I am here because the rocks and arrows hurled at all I have known, and all that I love, reached a new level of ferocity last week, and it seems that the speed and strength of the barrage will be relentless.  Even after years of preparatory soul work, suddenly I can barely breathe.  I thought the humbling might continue to creep toward us, with some mercy.  Instead, the gods of mayhem spurred the horses. 

In the wake of this, words have swirled: words to soothe, advise, comfort, inspire.  I have passed them on, shared them; I am grateful for them all.  But what I need may not be the call to march forward, to align with the highest benchmarks of humanity, to hold fast and to take skillful action, to neither wince nor flail.  I need refugia and the wisdom of ancient beings like a river, trees, and moss.
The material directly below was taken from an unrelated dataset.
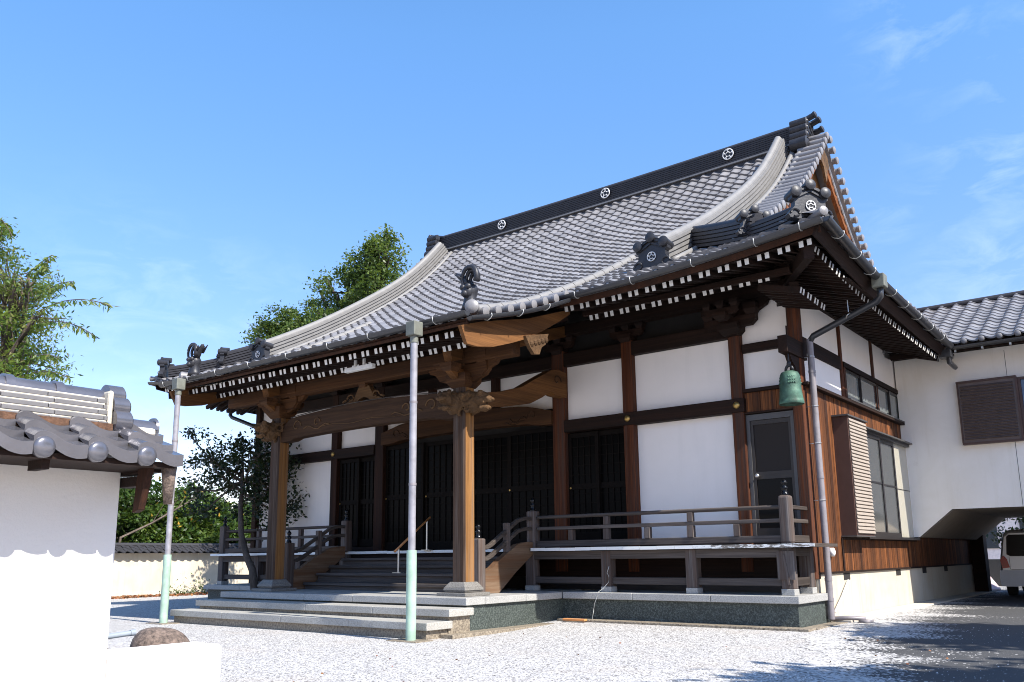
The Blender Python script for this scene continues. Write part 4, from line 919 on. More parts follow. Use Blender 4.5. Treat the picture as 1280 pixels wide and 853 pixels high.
# ---------------- porch
def pcol(x):
    m = MB(); c = .028; w2 = .125; y0 = 9.87
    pr = [(-w2, -w2+c), (-w2+c, -w2), (w2-c, -w2), (w2, -w2+c), (w2, w2-c), (w2-c, w2), (-w2+c, w2), (-w2, w2-c)]
    m.prism(pr, (x, y0, .60), (1, 0, 0), (0, 1, 0), 2.95); m.mi = [1 if abs(Vector(m.v[f[0]]).y-(y0-w2)) < .03 and abs(Vector(m.v[f[2]]).y-(y0-w2)) < .03 else 0 for f in m.f]; o = m.build('porch_column', ['post', 'post_front'], T)
    b = MB(); 
    def fr(z0, z1, a_, b_): b.add([(x+i*a_, y0+j*a_, z0) for i, j in ((-1, -1), (1, -1), (1, 1), (-1, 1))]+[(x+i*b_, y0+j*b_, z1) for i, j in ((-1, -1), (1, -1), (1, 1), (-1, 1))], [(3, 2, 1, 0), (4, 5, 6, 7)]+[(q, (q+1) % 4, 4+(q+1) % 4, 4+q) for q in range(4)])
    fr(ZP, ZP+.05, .28, .28); fr(ZP+.05, ZP+.08, .19, .205); fr(ZP+.08, ZP+.125, .215, .205); fr(ZP+.125, ZP+.20, .20, .145)
    b.build('column_base', 'base_stone', o, bevel=.008)
    k = MB()
    def lion(px, py, pz, ax):     # carved animal-head beam nose
        ax = Vector(ax); sd = ax.cross(Vector((0, 0, 1)))
        c0 = Vector((px, py, pz))
        k.ball(c0, .16, .16, .17, 12)
        k.ball(c0+ax*.16+Vector((0, 0, .04)), .13, .13, .11, 12); k.ball(c0+ax*.28+Vector((0, 0, .03)), .085, .085, .06, 10); k.ball(c0+ax*.20+Vector((0, 0, -.1)), .10, .10, .045, 10)
        for s_ in (-1, 1):
            k.ball(c0+ax*.2+sd*(s_*.09)+Vector((0, 0, .12)), .04); k.tube([c0+sd*(s_*.13)+Vector((0, 0, .1)), c0-ax*.1+sd*(s_*.2)+Vector((0, 0, .14)), c0-ax*.12+sd*(s_*.18)+Vector((0, 0, -.02))], [.05, .05, .02], 7)
        for q in range(6):
            t = q*1.05; k.tube([c0-ax*.04+sd*(.13*math.cos(t))+Vector((0, 0, .14*math.sin(t))), c0-ax*.08+sd*(.2*math.cos(t+.4))+Vector((0, 0, .2*math.sin(t+.4)))], [.05, .02], 6)
    sg = 1 if x > XC else -1
    lion(x+sg*.22, y0, 3.25, (sg, 0, 0)); lion(x, y0-.22, 3.25, (0, -1, 0))
    kn = k.build('carved_nosing', 'carve', o, smooth=True)
    rm = kn.modifiers.new('fuse', 'REMESH'); rm.mode = 'VOXEL'; rm.voxel_size = .016
    dm = kn.modifiers.new('carving', 'DISPLACE'); tx = bpy.data.textures.get('carving') or bpy.data.textures.new('carving', 'WOOD')
    tx.wood_type = 'BANDNOISE'; tx.noise_scale = .09; tx.turbulence = 6; tx.noise_basis_2 = 'TRI'; dm.texture = tx; dm.strength = .035; dm.mid_level = .5; dm.texture_coords = 'GLOBAL'
    b1 = bracket(x, y0, 3.5, 1.5, 'honeyX'); 
    m = MB(); m.prism([(-.36, .16), (-.36, .1), (-.2, 0), (.2, 0), (.36, .1), (.36, .16)], (x-.06, y0, 3.62), (0, 1, 0), (0, 0, 1), .12); m.build('bracket_arm', 'honeyY', T)
    for dy in (-.3, .3): bracket(x, y0+dy, 3.72, .9, 'honeyX', arms=False)
    # leafy brackets under the purlin
    m = MB()
    for s_ in (-1, 1): m.prism([(0, .12), (.62, .24), (.54, .14), (.42, .10), (.34, 0), (.1, -.08), (0, -.04)], (x+s_*.12, y0+.04*s_, 3.66), (s_, 0, 0), (0, 0, 1), .08)
    m.build('carved_arm', 'honeyX', T)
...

Kathleen Dean Moore speaks of refugia in her book Great Tide Rising.  Refugia are pockets of safety, tiny coverts where life hides from destruction, secret shelters out of which new life emerges.  Refugia are why Mount Saint Helen’s mountainsides are lushly covered with grasses, prairie lupines, and alders, despite the eruption that erased 1,300 feet of the mountain and burned 230 square miles of forest.

Refugia are small and hidden and full of darkness, but they are potent.  They may be characterized as sanctuaries, but they are cauldrons, wombs, incubators.  They are everywhere: in a poem, the eyes of a friend, a preserved landscape, a permaculture garden, a prayer in the wild.
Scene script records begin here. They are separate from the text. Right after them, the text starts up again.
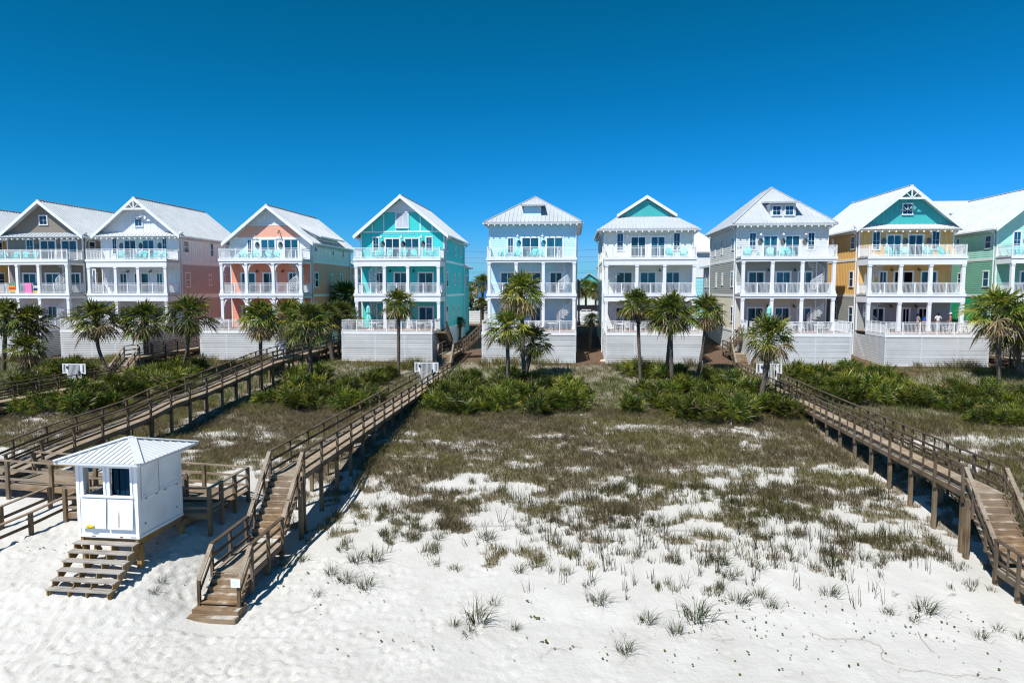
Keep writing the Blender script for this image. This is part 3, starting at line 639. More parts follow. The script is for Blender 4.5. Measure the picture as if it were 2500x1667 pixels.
def railing(root, p, q, z, h=1.07, posts=None, name='railing', bal=.115):
    p=Vector((p[0],p[1],z)); q=Vector((q[0],q[1],z)); d=q-p; n=max(2,int(d.length/bal)); mb=MB(); u=Vector((0,0,1)); L=d.length; d.normalize()
    mb.beam(p+u*h,q+u*h,.075,.05); mb.beam(p+u*(h-.14),q+u*(h-.14),.04,.045); mb.beam(p+u*.10,q+u*.10,.045,.05)
    for k in range(1,n): c=p+d*(L*k/n); mb.beam(c+u*.125,c+u*(h-.163),.026,.026,up=(0,1,0) if abs(d.x)>.5 else (1,0,0))
    for s in (posts if posts is not None else [0,.5,1]): c=p+d*(L*s); mb.beam(c+u*.0,c+u*(h+.03),.085,.085,up=(0,1,0))
    return mb.build(name,M['rail'],root,fixn=False)
_SP={}
def spiral_mesh(H):
    if H in _SP: return _SP[H]
    po=MB().tube([(0,0,0),(0,0,H+.9)],.055,8); tr=MB(); hr=MB(); nt_=15; tot=R(400)
    for k in range(nt_):
        a=tot*k/(nt_-1); z=H*(k+1)/nt_; w=R(15)
        tr.prism([(.05*math.cos(a),.05*math.sin(a)),(.74*math.cos(a-w),.74*math.sin(a-w)),(.74*math.cos(a+w),.74*math.sin(a+w))],'z',z-.045,z)
        c=Vector((.74*math.cos(a),.74*math.sin(a),z)); hr.beam(c,c+Vector((0,0,.95)),.025,.025,up=(1,0,0))
    for off in (.12,.29,.46,.63,.80,.95):
        pts=[(.75*math.cos(tot*t/26),.75*math.sin(tot*t/26),H/nt_+(H-H/nt_)*t/26+off) for t in range(27)]
        hr.tube(pts,.022 if off<.9 else .032,5)
    out=[]
    for nm,mb in (('centre_pole',po),('tread',tr),('handrail',hr)):
        o=mb.build(nm,M['rail']); out.append((nm,o.data)); bpy.data.objects.remove(o)
    _SP[H]=out; return out
def spiral(root, x, y, z, H, rz):
    s=empty('spiral_staircase',(x,y,z),rz); s.parent=root
    for nm,me in spiral_mesh(H): inst(nm,me,s)
def rib_tri(mb, p, q, s=.035):                                         # standing seam along a roof slope
    mb.beam(Vector(p)+Vector((0,0,.03)),Vector(q)+Vector((0,0,.02)),.045,.06)
def gable_roof(mb, x0,x1,y0,y1,ze,zr,t=.16,ribs=True):
    xc=(x0+x1)/2
    mb.prism([(x0,ze-t),(xc,zr-t),(xc,zr),(x0,ze)],'y',y0,y1); mb.prism([(xc,zr-t),(x1,ze-t),(x1,ze),(xc,zr)],'y',y0,y1)
    if ribs:
        n=int((y1-y0)/.45)
        for k in range(n+1):
            y=y0+.03+(y1-y0-.06)*k/n; rib_tri(mb,(x0,y,ze),(xc,y,zr)); rib_tri(mb,(x1,y,ze),(xc,y,zr))
    mb.beam((xc,y0,zr+.02),(xc,y1,zr+.02),.28,.06)
    return mb
def hip_roof(mb, x0,x1,y0,y1,ze,p,t=.2,ribs=True,zr=None):
    h=(x1-x0)/2; 
    if zr: p=(zr-ze)/h
    else: zr=ze+h*p
    xc=(x0+x1)/2; a=(xc,y0+h,zr); b=(xc,y1-h,zr)
    c=[(x0,y0,ze),(x1,y0,ze),(x1,y1,ze),(x0,y1,ze)]
    mb.face([c[0],c[1],a]); mb.face([c[1],c[2],b,a]); mb.face([c[2],c[3],b]); mb.face([c[3],c[0],a,b])
    mb.box(x0+.01,x1-.01,y0+.01,y1-.01,ze-t,ze-.002)
    if ribs:
        n=int((x1-x0)/.42)
        for k in range(1,n):
            x=x0+(x1-x0)*k/n; d=min(x-x0,x1-x); rib_tri(mb,(x,y0,ze),(x,y0+d,ze+d*p))
        n=int((y1-y0)/.42)
        for k in range(1,n):
            y=y0+(y1-y0)*k/n; d=min(h,y-y0,y1-y)
            rib_tri(mb,(x0,y,ze),(x0+d,y,ze+d*p)); rib_tri(mb,(x1,y,ze),(x1-d,y,ze+d*p))
    for q,r in ((c[0],a),(c[1],a),(a,b)): mb.beam(Vector(q)+Vector((0,0,.03)),Vector(r)+Vector((0,0,.03)),.2,.06)
    return mb
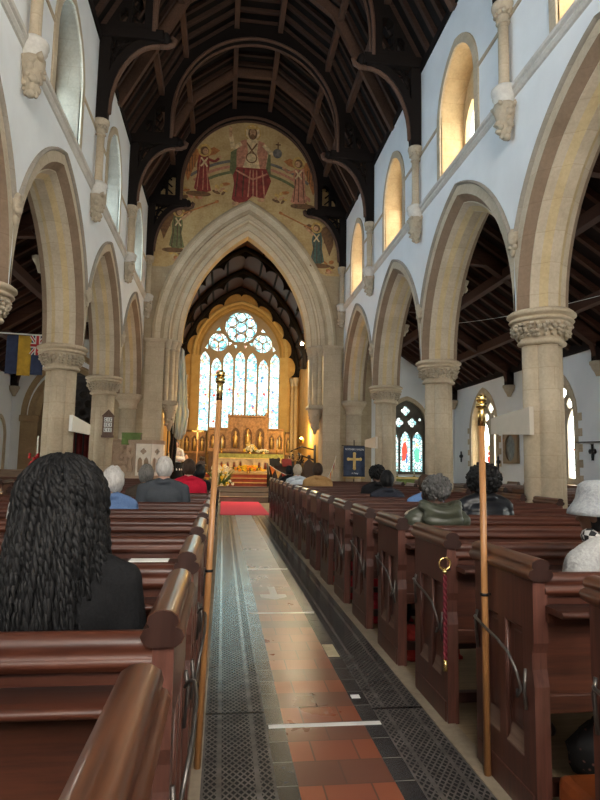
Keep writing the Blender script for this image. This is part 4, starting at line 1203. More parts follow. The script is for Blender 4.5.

So I have come to the river, the stone cliffs, the moss growing on those old trees. Robin Wall Kimmerer writes, “Mosses, I think, are like time made visible…The mosses remember that this is not the first time the glaciers have melted…”, or a political system has failed. Kimmerer points out that mosses document a passage of time that is not linear.  “…the knowledge we need,” she says, “is already within the circle; we just have to remember to find it again…”
 
There are beings on this planet older by far than elections and democracy, older than civilization, older even than the human imagination. They are here to turn to, to help us begin to breathe again. Four hundred fifty million years ago mosses traveled from the primordial waters and began a great experiment in evolution, as Kimmerer writes, “an experiment of which we are all a part, whose ending is unwritten.”
 
Unwritten, and unknown. Some would say that is the definition of hope, an invitation to act out of our places of refugia, out of the wisdom of mosses, rather than reaction to the certainty of the dystopia we think we know has arrived.
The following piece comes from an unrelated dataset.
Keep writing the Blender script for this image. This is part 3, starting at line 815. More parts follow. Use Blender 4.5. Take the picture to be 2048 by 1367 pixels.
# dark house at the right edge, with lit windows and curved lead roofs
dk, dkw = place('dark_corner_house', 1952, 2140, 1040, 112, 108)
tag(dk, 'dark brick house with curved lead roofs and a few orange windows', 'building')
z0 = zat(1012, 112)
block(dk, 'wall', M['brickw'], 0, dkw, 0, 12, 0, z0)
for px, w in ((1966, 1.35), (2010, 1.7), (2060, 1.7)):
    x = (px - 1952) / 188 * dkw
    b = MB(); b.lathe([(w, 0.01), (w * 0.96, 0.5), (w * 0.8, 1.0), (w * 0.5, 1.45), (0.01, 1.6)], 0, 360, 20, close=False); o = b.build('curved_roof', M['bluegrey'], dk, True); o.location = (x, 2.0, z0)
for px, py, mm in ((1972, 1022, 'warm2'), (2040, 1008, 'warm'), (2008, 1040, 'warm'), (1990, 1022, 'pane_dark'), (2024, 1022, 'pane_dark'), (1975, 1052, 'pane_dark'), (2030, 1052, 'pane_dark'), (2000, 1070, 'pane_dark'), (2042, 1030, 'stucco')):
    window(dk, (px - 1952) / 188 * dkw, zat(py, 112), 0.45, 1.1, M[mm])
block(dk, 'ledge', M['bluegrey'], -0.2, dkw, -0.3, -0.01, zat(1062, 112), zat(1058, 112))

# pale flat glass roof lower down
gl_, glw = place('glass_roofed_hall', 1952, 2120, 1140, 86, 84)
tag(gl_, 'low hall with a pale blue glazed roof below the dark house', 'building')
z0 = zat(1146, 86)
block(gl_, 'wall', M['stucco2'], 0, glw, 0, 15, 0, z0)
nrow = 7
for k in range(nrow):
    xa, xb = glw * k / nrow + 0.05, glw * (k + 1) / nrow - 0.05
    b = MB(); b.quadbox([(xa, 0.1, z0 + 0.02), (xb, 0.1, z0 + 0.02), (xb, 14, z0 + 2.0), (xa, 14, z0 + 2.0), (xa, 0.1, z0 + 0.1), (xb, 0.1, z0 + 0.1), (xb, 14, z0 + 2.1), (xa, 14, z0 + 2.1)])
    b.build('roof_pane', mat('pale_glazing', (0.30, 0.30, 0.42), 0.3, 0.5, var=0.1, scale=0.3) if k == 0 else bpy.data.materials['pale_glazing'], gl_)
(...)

Bayo Akomolafe says, “the way is awkward, not forward”.  Perhaps that is the challenge: To stumble around, feeling for the opening of the path that is hardly a path at all, is many-branching, possibly strange, and made by walking. To listen to wisdom and voices beyond the scope of human intelligence, to other ways of knowing rising from other places of power, to tune to the rhythm of the river and the whispers of moss.